Commented by team-osubachi2 at 2011-03-06 21:55
絵美さん
着物を着始めてすぐのころ、お洒落なご年配の着姿に感じたことは、ただ若いだけでは逆立ちしてもかなわない着こなしがある!・・・ということでした。背伸びするほどに憧れました〜、そういう年齢を重ねた上での着こなしに。慌てなくても年はとっていくのにね(笑)。

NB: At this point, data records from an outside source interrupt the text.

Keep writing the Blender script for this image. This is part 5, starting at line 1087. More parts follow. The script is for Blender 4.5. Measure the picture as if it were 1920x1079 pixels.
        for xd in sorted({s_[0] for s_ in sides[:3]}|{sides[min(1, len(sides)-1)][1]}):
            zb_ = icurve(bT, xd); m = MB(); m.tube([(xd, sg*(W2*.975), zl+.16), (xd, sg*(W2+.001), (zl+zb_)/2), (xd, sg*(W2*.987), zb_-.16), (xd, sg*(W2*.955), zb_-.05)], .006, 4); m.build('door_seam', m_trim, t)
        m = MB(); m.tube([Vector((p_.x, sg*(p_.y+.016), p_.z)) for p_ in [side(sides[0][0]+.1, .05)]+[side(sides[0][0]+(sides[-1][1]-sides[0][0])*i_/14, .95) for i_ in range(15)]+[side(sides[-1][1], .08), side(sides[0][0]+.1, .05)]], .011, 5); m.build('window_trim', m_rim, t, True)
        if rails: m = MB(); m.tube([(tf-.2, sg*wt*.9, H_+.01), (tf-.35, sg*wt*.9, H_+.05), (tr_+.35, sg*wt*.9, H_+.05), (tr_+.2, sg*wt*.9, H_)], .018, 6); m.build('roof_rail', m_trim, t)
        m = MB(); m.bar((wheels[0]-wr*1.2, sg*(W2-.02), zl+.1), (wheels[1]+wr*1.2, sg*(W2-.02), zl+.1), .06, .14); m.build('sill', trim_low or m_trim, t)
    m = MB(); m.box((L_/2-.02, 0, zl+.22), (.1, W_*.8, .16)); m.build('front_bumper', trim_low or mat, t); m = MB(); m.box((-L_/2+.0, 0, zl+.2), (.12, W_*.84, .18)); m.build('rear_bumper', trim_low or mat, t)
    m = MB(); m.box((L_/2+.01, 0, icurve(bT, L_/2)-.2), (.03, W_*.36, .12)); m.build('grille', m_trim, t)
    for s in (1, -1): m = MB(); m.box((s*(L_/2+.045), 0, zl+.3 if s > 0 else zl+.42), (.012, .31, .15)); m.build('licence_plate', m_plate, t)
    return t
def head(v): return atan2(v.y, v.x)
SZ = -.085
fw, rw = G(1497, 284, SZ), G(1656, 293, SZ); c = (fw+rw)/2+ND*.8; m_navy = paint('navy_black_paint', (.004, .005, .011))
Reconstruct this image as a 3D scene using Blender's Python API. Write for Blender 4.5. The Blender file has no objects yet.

これまでも何度も着物のブームはありましたけど、どういうワケか一定時間が過ぎると、やっぱりお見かけする人数は減っていきますねえ。無理にとはいいませんけども、でも、長〜く着て愛して欲しいものですね、願望ですけど〜。
Commented by ke-nosuke at 2011-03-07 02:41
私もお見かけしましたよ、朝香さん。
過日、美しいキモノご招待で人形展に行った時、待ち時間に副編集長と「写真撮影会」を
していらっしゃいました。あでやかな春色の小紋が眩しいお嬢サンだなぁ、と眺めていましたが、後日着物ナンバーワンブロガーの彼女だと知りました。

私は母に着付けてもらっているうちに着付けを覚えましたが、
家を出てからは、「名和和子」サンの本や「市田ひろみ」サンのDVDが
バイブルだった時期がありました。今でも時々眺めて楽しんでますが…。

その後も色々な方の本やDVD等を参考に、それぞれのイイトコ取りをして現在に至る(笑)

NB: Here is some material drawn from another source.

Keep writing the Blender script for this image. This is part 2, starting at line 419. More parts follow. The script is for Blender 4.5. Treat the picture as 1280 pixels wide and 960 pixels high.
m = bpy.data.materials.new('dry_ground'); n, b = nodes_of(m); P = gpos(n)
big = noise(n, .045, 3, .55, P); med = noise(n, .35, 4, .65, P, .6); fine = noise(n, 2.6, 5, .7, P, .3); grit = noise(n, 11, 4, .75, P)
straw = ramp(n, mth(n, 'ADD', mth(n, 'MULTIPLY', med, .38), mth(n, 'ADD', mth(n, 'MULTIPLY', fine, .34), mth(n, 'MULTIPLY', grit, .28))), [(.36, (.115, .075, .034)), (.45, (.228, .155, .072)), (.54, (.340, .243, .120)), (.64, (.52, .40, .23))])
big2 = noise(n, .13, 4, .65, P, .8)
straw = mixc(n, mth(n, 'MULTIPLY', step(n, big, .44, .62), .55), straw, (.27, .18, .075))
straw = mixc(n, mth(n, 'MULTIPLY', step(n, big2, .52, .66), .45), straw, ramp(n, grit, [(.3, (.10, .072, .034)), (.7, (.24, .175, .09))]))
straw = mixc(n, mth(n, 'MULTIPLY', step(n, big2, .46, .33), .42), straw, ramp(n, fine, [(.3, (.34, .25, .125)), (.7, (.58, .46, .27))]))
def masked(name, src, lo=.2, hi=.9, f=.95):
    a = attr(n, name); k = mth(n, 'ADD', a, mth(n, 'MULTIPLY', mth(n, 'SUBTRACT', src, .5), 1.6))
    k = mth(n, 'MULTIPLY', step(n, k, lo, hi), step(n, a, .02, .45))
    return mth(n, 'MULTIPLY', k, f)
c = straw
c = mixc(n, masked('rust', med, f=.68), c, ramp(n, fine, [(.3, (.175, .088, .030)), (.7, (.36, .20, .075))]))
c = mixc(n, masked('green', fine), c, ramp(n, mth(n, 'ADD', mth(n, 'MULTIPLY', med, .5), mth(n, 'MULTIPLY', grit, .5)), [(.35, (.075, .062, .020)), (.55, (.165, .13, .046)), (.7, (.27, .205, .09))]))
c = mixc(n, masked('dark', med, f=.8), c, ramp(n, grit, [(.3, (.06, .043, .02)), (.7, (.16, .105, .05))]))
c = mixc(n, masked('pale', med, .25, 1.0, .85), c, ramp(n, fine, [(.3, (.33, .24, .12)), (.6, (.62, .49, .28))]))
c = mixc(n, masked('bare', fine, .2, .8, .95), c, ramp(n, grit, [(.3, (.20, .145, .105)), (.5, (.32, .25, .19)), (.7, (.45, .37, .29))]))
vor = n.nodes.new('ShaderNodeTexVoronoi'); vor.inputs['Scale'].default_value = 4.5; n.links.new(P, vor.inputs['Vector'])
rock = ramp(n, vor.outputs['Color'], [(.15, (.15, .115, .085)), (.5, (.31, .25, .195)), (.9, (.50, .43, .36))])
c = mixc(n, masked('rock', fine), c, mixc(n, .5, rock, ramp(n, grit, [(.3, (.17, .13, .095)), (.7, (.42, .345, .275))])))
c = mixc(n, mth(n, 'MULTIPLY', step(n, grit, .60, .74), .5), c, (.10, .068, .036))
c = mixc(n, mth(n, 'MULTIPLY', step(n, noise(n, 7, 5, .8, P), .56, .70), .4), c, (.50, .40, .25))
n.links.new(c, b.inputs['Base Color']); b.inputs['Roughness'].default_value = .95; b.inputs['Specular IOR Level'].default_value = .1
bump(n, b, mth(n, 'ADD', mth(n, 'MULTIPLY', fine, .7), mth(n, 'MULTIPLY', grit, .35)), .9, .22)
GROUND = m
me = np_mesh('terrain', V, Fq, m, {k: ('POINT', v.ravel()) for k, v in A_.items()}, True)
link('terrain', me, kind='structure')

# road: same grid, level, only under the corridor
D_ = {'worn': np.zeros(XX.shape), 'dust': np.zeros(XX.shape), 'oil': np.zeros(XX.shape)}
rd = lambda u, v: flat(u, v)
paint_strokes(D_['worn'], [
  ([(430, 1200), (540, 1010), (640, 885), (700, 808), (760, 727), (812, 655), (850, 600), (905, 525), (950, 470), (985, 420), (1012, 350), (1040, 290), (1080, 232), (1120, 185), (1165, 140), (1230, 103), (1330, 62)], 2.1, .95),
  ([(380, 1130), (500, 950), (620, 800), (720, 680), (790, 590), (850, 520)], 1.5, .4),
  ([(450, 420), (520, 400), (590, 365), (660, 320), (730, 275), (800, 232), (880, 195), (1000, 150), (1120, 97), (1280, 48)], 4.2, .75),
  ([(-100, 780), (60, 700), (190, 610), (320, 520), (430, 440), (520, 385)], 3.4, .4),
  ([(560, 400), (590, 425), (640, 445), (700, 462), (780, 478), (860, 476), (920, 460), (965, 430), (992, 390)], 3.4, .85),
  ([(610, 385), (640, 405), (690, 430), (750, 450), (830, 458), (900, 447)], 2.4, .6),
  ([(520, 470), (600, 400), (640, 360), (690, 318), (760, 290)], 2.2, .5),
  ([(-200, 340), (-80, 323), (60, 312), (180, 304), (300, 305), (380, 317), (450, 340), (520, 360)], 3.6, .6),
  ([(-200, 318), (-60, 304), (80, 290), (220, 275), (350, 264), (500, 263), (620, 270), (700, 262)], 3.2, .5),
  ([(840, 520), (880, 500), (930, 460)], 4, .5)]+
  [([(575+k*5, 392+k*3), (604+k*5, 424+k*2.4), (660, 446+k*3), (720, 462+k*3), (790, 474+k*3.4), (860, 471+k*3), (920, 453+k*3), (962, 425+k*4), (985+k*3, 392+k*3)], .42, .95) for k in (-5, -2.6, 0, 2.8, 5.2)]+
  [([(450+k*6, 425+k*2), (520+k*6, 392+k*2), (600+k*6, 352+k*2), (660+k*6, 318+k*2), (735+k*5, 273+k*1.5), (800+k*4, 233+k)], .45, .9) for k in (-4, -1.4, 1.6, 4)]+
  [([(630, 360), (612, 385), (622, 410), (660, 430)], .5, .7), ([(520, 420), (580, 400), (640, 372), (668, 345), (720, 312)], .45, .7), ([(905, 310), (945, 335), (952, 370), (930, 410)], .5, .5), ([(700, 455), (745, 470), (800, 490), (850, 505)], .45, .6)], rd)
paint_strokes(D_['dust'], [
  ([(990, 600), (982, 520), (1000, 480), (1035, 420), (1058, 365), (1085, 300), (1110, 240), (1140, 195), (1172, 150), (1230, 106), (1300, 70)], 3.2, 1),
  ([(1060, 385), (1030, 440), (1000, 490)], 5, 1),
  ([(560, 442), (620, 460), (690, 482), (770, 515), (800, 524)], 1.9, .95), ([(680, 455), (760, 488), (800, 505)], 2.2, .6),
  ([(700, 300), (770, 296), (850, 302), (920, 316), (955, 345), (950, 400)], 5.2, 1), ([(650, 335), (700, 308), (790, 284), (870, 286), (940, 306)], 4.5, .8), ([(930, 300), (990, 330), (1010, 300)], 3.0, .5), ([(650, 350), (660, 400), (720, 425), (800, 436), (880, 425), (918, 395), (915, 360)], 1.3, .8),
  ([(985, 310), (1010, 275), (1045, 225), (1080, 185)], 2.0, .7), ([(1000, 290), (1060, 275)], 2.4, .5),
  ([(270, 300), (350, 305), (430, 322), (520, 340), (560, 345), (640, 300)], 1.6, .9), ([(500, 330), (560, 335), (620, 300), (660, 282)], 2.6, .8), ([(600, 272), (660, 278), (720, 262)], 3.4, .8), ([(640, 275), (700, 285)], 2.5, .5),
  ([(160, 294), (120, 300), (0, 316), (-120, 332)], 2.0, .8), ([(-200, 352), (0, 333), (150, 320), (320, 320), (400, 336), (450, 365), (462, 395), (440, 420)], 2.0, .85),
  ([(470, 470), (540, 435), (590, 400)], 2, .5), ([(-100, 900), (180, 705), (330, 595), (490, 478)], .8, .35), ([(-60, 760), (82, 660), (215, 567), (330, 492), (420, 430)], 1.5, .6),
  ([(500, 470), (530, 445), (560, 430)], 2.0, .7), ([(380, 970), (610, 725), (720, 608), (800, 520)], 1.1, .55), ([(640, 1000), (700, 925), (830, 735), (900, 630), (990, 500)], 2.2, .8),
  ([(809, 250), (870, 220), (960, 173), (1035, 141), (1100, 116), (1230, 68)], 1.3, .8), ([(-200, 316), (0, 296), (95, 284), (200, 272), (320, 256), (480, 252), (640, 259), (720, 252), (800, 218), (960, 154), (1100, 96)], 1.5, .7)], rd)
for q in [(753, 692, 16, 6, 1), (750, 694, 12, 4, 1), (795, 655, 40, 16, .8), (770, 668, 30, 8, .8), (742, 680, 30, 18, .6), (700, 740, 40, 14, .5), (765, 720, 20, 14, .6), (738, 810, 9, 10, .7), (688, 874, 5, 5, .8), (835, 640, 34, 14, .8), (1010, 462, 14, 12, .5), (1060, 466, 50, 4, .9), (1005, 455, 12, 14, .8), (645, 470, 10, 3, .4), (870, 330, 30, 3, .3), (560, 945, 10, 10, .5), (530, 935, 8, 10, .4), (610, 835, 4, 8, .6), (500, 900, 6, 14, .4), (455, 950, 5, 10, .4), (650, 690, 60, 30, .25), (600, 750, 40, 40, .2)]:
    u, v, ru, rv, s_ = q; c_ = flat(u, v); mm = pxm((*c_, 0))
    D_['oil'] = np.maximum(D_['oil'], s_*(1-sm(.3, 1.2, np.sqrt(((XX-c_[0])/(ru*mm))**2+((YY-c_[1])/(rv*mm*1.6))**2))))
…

体型が変わるごとに着付けの苦労も変わっていくので、幾つになっても勉強ですが…。

tomokoさんのようにお弟子サンはいませんが、身内の着物や袴や振袖の着付けをするうちに、着物にさほど興味の無い若い子でも、着付けてあげると友達の着崩れを直せて褒められた、と喜んでたりするのでせっせと着物好きのタネを蒔いている今日この頃です。
Commented by team-osubachi2 at 2011-03-07 13:40
ke-nosukeさん
朝香さん、着物文化にかかわる場所であれば、いたるところで遭遇するかもしれませんね。
お母さんからちゃんと着物のこと受け継がれていて何よりです。私んちは、買いはしても当の本人が着られないという母でした。
ホント、個々の領域では、自分が愉しく着て、家族や友だちに着せてあげられるだけで、それはとても豊かな着物世界じゃないでしょうかね。私の着付け教室も、しょせんは勝手気ままなゆる趣味でしかありませんし〜(笑)。